Right: Staring into uncertainty 2-year-old Yuki Okinaga Hayakawa, clutching a tiny purse and an apple with a few bites gone, waits with the family’s allotment of baggage before leaving Union Station in Los Angeles, eventually arriving with her mother at Manzanar War Relocation Center, more than 200 miles/322 km away in California’s Owens Valley, which would be her home for the next 3 years. Each family member was permitted to take bedding and linens (no mattresses), toilet articles, extra clothing, and “essential personal effects,” nothing more; in other words, only what could be carried. Photograph by Clem Albers.

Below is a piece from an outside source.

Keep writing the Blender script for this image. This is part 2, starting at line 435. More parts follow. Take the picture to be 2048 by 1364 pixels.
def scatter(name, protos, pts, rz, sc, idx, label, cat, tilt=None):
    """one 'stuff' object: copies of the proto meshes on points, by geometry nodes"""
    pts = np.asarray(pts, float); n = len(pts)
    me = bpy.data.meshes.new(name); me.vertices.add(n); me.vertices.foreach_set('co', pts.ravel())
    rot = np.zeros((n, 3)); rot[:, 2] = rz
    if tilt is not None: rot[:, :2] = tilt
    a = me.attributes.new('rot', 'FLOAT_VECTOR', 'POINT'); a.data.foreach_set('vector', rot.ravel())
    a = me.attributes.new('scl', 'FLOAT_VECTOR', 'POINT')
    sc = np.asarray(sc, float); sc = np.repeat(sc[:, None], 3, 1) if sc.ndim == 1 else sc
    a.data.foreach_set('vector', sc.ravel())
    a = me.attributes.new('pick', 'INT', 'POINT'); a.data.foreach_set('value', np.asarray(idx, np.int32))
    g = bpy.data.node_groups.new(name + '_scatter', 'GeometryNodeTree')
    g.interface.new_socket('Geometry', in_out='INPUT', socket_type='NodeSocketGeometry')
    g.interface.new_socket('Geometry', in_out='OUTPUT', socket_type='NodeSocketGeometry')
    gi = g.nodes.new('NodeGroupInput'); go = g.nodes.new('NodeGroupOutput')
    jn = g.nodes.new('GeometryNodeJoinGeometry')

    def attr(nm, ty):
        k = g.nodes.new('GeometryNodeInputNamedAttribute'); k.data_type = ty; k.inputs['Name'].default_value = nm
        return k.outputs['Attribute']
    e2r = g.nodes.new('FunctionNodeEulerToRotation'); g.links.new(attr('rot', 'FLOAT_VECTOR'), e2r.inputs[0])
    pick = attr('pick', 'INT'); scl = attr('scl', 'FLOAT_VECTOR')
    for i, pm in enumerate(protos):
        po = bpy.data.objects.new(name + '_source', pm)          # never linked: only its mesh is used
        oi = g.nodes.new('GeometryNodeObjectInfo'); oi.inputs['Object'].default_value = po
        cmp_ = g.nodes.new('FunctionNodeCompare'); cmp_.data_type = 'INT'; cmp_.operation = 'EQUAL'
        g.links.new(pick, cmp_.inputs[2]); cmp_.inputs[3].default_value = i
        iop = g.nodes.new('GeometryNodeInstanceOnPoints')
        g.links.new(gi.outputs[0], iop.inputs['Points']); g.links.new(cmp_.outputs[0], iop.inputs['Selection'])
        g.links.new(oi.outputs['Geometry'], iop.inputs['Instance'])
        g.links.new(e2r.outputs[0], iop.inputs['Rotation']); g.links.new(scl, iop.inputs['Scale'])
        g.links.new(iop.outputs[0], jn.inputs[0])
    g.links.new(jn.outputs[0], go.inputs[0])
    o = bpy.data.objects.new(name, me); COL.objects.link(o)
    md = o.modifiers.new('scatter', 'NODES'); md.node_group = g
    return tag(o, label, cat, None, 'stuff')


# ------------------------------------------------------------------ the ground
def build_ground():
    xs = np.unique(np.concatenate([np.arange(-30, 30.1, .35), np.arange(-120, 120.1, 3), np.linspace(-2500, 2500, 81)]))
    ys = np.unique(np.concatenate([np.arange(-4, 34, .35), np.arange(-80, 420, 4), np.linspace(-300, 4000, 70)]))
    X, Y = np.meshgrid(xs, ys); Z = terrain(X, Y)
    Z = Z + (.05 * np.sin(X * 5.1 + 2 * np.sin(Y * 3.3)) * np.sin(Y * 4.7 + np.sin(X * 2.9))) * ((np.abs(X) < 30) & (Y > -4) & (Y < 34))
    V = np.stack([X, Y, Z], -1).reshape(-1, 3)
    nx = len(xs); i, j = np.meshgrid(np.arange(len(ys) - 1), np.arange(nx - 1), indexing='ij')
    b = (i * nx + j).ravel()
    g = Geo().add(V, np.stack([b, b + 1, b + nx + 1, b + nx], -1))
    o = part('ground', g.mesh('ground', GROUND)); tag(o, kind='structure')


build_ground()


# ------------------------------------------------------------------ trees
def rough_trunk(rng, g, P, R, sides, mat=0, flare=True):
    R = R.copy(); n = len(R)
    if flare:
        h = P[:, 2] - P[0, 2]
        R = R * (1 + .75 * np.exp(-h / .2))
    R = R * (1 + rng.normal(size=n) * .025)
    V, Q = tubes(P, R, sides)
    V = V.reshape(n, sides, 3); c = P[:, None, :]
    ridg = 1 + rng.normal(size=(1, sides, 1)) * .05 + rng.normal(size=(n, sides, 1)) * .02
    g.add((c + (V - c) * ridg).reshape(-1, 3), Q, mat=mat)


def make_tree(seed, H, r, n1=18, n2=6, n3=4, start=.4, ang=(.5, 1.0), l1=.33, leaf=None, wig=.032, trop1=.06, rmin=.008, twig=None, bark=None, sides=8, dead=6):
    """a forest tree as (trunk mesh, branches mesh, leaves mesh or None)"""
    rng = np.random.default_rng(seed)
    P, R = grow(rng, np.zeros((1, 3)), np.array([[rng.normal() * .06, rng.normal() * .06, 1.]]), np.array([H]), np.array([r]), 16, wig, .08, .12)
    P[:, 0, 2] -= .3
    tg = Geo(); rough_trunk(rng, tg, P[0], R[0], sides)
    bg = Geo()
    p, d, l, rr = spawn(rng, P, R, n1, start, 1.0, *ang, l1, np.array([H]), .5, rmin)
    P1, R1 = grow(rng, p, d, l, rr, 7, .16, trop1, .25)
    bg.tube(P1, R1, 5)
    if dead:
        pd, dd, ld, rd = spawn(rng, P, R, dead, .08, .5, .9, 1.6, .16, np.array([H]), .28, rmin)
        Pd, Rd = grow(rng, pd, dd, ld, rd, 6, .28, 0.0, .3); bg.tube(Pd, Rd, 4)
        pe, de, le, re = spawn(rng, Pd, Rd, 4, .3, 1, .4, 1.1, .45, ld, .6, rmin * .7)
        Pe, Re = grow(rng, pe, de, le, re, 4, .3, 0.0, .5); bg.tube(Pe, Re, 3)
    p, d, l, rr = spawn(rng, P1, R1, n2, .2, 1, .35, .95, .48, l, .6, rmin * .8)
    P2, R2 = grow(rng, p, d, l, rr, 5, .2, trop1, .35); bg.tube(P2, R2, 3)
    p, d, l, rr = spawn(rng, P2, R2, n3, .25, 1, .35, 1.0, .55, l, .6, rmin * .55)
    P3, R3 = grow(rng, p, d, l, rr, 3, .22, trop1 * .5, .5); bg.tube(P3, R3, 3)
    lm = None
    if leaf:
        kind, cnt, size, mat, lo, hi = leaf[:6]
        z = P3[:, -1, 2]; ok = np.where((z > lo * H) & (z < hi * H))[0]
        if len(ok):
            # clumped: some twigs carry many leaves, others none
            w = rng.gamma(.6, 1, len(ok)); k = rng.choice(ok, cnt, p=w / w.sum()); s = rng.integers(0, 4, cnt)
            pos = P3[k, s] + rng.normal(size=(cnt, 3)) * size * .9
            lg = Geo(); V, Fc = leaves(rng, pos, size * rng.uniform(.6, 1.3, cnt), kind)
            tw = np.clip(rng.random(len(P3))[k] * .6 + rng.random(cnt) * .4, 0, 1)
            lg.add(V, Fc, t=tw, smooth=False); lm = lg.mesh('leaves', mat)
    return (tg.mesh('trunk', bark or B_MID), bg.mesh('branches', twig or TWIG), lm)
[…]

Left: This Oakland, California store closed in March 1942 following orders to persons of Japanese descent to evacuate from certain West Coast areas (Military Area 1; see map above). The owner, a University of California graduate, had placed the “I AM AN AMERICAN” sign on his store front on December 8, the day after Pearl Harbor. Declarations like this San Francisco area store owner’s were insufficient to overcome the suspicion and contempt directed at people who looked like the enemy and who, it was widely assumed at the time, remained loyal to Japan and its Emperor Hirohito (posthumously referred to as Emperor Shōwa). Photograph by Dorothea Lange.
Right: In 1944 the U.S. Supreme Court upheld the constitutionality of the exclusion orders, described by many Americans as the worst official civil rights violation of modern U.S. history. After years of lawsuits and negotiations, on August 10, 1988, President Ronald Reagan signed the Civil Liberties Act of 1988, which formally acknowledged that the wartime exclusion, evacuation, and internment of Japanese Americans had been unreasonable. The act granted $20,000 in reparations to each surviving Japanese American (a little over 82,000 people), costing the U.S. Treasury $1.6 billion (equivalent to over $4.6 billion today). It took a decade to locate all eligible U.S. recipients and deliver them their checks and formal apology. In 1991 survivors of the more than 2,200 Latin Americans of Japanese descent who were evicted by their governments and incarcerated in U.S. camps were compensated with a pitifully small $5,000 check.